**Requirements**
Every line below must be reproduced exactly. Copy them all.

(Scene script records)

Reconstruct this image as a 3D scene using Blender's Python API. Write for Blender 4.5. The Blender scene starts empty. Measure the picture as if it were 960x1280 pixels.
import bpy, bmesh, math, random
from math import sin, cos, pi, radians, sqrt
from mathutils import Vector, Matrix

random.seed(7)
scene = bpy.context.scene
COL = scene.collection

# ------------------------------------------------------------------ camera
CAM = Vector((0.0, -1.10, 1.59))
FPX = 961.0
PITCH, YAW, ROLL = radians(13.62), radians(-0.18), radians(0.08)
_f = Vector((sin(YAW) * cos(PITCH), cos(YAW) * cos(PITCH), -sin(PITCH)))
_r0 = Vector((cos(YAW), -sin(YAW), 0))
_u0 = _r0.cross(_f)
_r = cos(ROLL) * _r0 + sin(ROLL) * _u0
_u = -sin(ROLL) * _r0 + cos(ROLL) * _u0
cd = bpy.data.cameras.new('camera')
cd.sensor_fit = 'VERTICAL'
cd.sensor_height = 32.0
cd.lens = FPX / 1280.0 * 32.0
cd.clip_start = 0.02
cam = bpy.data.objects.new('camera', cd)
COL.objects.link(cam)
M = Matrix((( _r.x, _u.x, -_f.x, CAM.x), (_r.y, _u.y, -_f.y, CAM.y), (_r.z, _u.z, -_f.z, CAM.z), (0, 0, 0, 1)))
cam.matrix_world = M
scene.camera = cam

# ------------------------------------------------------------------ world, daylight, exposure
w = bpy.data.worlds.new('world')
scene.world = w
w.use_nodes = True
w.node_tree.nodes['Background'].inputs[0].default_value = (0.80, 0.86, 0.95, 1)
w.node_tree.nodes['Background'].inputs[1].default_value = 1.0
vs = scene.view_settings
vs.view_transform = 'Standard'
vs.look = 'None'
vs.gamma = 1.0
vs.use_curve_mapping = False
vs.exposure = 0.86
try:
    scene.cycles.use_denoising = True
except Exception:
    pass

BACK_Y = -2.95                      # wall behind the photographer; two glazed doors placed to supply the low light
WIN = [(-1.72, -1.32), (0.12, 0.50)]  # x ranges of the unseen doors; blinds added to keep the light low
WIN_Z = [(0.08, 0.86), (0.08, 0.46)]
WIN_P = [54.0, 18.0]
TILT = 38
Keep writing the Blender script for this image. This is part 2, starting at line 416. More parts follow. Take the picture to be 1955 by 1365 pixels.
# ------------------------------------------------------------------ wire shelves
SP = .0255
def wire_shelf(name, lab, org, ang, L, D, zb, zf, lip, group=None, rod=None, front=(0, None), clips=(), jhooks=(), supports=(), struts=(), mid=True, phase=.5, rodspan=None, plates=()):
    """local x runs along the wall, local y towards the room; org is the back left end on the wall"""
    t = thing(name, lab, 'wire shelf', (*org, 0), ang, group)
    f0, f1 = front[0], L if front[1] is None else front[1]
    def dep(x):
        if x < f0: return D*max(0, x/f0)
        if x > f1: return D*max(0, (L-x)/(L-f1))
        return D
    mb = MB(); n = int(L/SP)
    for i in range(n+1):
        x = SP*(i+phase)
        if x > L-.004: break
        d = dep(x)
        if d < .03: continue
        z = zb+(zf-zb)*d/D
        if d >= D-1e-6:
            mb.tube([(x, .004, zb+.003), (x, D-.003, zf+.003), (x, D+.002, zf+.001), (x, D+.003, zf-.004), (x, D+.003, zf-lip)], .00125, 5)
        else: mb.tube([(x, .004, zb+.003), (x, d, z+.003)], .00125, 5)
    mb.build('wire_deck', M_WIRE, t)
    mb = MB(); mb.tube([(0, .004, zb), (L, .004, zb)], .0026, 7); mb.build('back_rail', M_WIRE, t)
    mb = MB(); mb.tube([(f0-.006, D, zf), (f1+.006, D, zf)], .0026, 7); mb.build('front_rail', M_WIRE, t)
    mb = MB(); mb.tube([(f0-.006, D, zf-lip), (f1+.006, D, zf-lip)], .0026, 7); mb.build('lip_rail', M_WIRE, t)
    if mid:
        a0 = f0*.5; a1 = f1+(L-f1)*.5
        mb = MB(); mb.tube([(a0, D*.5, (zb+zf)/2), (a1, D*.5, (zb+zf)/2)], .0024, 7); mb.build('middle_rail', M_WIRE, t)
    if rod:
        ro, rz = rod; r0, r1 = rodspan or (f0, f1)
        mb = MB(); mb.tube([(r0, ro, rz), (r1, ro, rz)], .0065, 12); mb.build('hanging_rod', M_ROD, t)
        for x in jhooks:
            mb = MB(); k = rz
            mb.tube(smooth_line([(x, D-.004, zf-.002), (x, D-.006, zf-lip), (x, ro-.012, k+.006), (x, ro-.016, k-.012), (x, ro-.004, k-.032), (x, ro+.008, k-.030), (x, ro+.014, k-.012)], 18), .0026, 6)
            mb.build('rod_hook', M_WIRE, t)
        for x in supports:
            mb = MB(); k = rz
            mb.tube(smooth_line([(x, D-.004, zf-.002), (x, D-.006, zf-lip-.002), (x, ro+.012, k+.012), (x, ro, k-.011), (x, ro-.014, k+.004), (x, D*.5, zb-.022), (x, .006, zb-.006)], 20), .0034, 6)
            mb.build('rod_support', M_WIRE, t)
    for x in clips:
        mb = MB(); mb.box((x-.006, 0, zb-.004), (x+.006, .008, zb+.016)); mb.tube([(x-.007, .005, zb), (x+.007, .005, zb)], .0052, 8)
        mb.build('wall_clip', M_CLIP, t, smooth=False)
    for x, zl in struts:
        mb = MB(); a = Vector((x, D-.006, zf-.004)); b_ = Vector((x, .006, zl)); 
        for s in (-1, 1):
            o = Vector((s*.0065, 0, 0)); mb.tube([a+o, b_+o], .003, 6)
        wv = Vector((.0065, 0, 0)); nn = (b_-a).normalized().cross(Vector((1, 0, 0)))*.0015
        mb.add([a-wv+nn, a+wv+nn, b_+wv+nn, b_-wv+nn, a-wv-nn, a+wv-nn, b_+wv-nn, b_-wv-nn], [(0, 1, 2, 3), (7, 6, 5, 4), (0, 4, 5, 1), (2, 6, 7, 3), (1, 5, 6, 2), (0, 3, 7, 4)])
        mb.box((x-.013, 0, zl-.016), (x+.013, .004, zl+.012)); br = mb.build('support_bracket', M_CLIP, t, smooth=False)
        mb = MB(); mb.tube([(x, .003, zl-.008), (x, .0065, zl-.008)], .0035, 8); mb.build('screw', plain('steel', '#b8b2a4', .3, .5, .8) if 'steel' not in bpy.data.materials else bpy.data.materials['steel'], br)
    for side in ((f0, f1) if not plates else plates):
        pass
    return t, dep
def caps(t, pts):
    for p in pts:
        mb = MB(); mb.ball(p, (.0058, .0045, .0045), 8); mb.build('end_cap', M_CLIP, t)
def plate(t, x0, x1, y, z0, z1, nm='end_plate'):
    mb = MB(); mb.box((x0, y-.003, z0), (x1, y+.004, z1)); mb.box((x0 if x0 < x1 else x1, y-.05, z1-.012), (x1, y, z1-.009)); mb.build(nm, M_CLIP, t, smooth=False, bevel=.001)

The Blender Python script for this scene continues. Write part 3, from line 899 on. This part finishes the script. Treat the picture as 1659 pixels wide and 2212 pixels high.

**Worked solution**
Reconstruct this image as a 3D scene using Blender's Python API. Write for Blender 4.5. The Blender scene starts empty. Measure the picture as if it were 960x1280 pixels.
import bpy, bmesh, math, random
from math import sin, cos, pi, radians, sqrt
from mathutils import Vector, Matrix

random.seed(7)
scene = bpy.context.scene
COL = scene.collection

# ------------------------------------------------------------------ camera
CAM = Vector((0.0, -1.10, 1.59))
FPX = 961.0
PITCH, YAW, ROLL = radians(13.62), radians(-0.18), radians(0.08)
_f = Vector((sin(YAW) * cos(PITCH), cos(YAW) * cos(PITCH), -sin(PITCH)))
_r0 = Vector((cos(YAW), -sin(YAW), 0))
_u0 = _r0.cross(_f)
_r = cos(ROLL) * _r0 + sin(ROLL) * _u0
_u = -sin(ROLL) * _r0 + cos(ROLL) * _u0
cd = bpy.data.cameras.new('camera')
cd.sensor_fit = 'VERTICAL'
cd.sensor_height = 32.0
cd.lens = FPX / 1280.0 * 32.0
cd.clip_start = 0.02
cam = bpy.data.objects.new('camera', cd)
COL.objects.link(cam)
M = Matrix((( _r.x, _u.x, -_f.x, CAM.x), (_r.y, _u.y, -_f.y, CAM.y), (_r.z, _u.z, -_f.z, CAM.z), (0, 0, 0, 1)))
cam.matrix_world = M
scene.camera = cam

# ------------------------------------------------------------------ world, daylight, exposure
w = bpy.data.worlds.new('world')
scene.world = w
w.use_nodes = True
w.node_tree.nodes['Background'].inputs[0].default_value = (0.80, 0.86, 0.95, 1)
w.node_tree.nodes['Background'].inputs[1].default_value = 1.0
vs = scene.view_settings
vs.view_transform = 'Standard'
vs.look = 'None'
vs.gamma = 1.0
vs.use_curve_mapping = False
vs.exposure = 0.86
try:
    scene.cycles.use_denoising = True
except Exception:
    pass

BACK_Y = -2.95                      # wall behind the photographer; two glazed doors placed to supply the low light
WIN = [(-1.72, -1.32), (0.12, 0.50)]  # x ranges of the unseen doors; blinds added to keep the light low
WIN_Z = [(0.08, 0.86), (0.08, 0.46)]
WIN_P = [54.0, 18.0]
TILT = 38
Keep writing the Blender script for this image. This is part 2, starting at line 416. More parts follow. Take the picture to be 1955 by 1365 pixels.
# ------------------------------------------------------------------ wire shelves
SP = .0255
def wire_shelf(name, lab, org, ang, L, D, zb, zf, lip, group=None, rod=None, front=(0, None), clips=(), jhooks=(), supports=(), struts=(), mid=True, phase=.5, rodspan=None, plates=()):
    """local x runs along the wall, local y towards the room; org is the back left end on the wall"""
    t = thing(name, lab, 'wire shelf', (*org, 0), ang, group)
    f0, f1 = front[0], L if front[1] is None else front[1]
    def dep(x):
        if x < f0: return D*max(0, x/f0)
        if x > f1: return D*max(0, (L-x)/(L-f1))
        return D
    mb = MB(); n = int(L/SP)
    for i in range(n+1):
        x = SP*(i+phase)
        if x > L-.004: break
        d = dep(x)
        if d < .03: continue
        z = zb+(zf-zb)*d/D
        if d >= D-1e-6:
            mb.tube([(x, .004, zb+.003), (x, D-.003, zf+.003), (x, D+.002, zf+.001), (x, D+.003, zf-.004), (x, D+.003, zf-lip)], .00125, 5)
        else: mb.tube([(x, .004, zb+.003), (x, d, z+.003)], .00125, 5)
    mb.build('wire_deck', M_WIRE, t)
    mb = MB(); mb.tube([(0, .004, zb), (L, .004, zb)], .0026, 7); mb.build('back_rail', M_WIRE, t)
    mb = MB(); mb.tube([(f0-.006, D, zf), (f1+.006, D, zf)], .0026, 7); mb.build('front_rail', M_WIRE, t)
    mb = MB(); mb.tube([(f0-.006, D, zf-lip), (f1+.006, D, zf-lip)], .0026, 7); mb.build('lip_rail', M_WIRE, t)
    if mid:
        a0 = f0*.5; a1 = f1+(L-f1)*.5
        mb = MB(); mb.tube([(a0, D*.5, (zb+zf)/2), (a1, D*.5, (zb+zf)/2)], .0024, 7); mb.build('middle_rail', M_WIRE, t)
    if rod:
        ro, rz = rod; r0, r1 = rodspan or (f0, f1)
        mb = MB(); mb.tube([(r0, ro, rz), (r1, ro, rz)], .0065, 12); mb.build('hanging_rod', M_ROD, t)
        for x in jhooks:
            mb = MB(); k = rz
            mb.tube(smooth_line([(x, D-.004, zf-.002), (x, D-.006, zf-lip), (x, ro-.012, k+.006), (x, ro-.016, k-.012), (x, ro-.004, k-.032), (x, ro+.008, k-.030), (x, ro+.014, k-.012)], 18), .0026, 6)
            mb.build('rod_hook', M_WIRE, t)
        for x in supports:
            mb = MB(); k = rz
            mb.tube(smooth_line([(x, D-.004, zf-.002), (x, D-.006, zf-lip-.002), (x, ro+.012, k+.012), (x, ro, k-.011), (x, ro-.014, k+.004), (x, D*.5, zb-.022), (x, .006, zb-.006)], 20), .0034, 6)
            mb.build('rod_support', M_WIRE, t)
    for x in clips:
        mb = MB(); mb.box((x-.006, 0, zb-.004), (x+.006, .008, zb+.016)); mb.tube([(x-.007, .005, zb), (x+.007, .005, zb)], .0052, 8)
        mb.build('wall_clip', M_CLIP, t, smooth=False)
    for x, zl in struts:
        mb = MB(); a = Vector((x, D-.006, zf-.004)); b_ = Vector((x, .006, zl)); 
        for s in (-1, 1):
            o = Vector((s*.0065, 0, 0)); mb.tube([a+o, b_+o], .003, 6)
        wv = Vector((.0065, 0, 0)); nn = (b_-a).normalized().cross(Vector((1, 0, 0)))*.0015
        mb.add([a-wv+nn, a+wv+nn, b_+wv+nn, b_-wv+nn, a-wv-nn, a+wv-nn, b_+wv-nn, b_-wv-nn], [(0, 1, 2, 3), (7, 6, 5, 4), (0, 4, 5, 1), (2, 6, 7, 3), (1, 5, 6, 2), (0, 3, 7, 4)])
        mb.box((x-.013, 0, zl-.016), (x+.013, .004, zl+.012)); br = mb.build('support_bracket', M_CLIP, t, smooth=False)
        mb = MB(); mb.tube([(x, .003, zl-.008), (x, .0065, zl-.008)], .0035, 8); mb.build('screw', plain('steel', '#b8b2a4', .3, .5, .8) if 'steel' not in bpy.data.materials else bpy.data.materials['steel'], br)
    for side in ((f0, f1) if not plates else plates):
        pass
    return t, dep
def caps(t, pts):
    for p in pts:
        mb = MB(); mb.ball(p, (.0058, .0045, .0045), 8); mb.build('end_cap', M_CLIP, t)
def plate(t, x0, x1, y, z0, z1, nm='end_plate'):
    mb = MB(); mb.box((x0, y-.003, z0), (x1, y+.004, z1)); mb.box((x0 if x0 < x1 else x1, y-.05, z1-.012), (x1, y, z1-.009)); mb.build(nm, M_CLIP, t, smooth=False, bevel=.001)

The Blender Python script for this scene continues. Write part 3, from line 899 on. This part finishes the script. Treat the picture as 1659 pixels wide and 2212 pixels high.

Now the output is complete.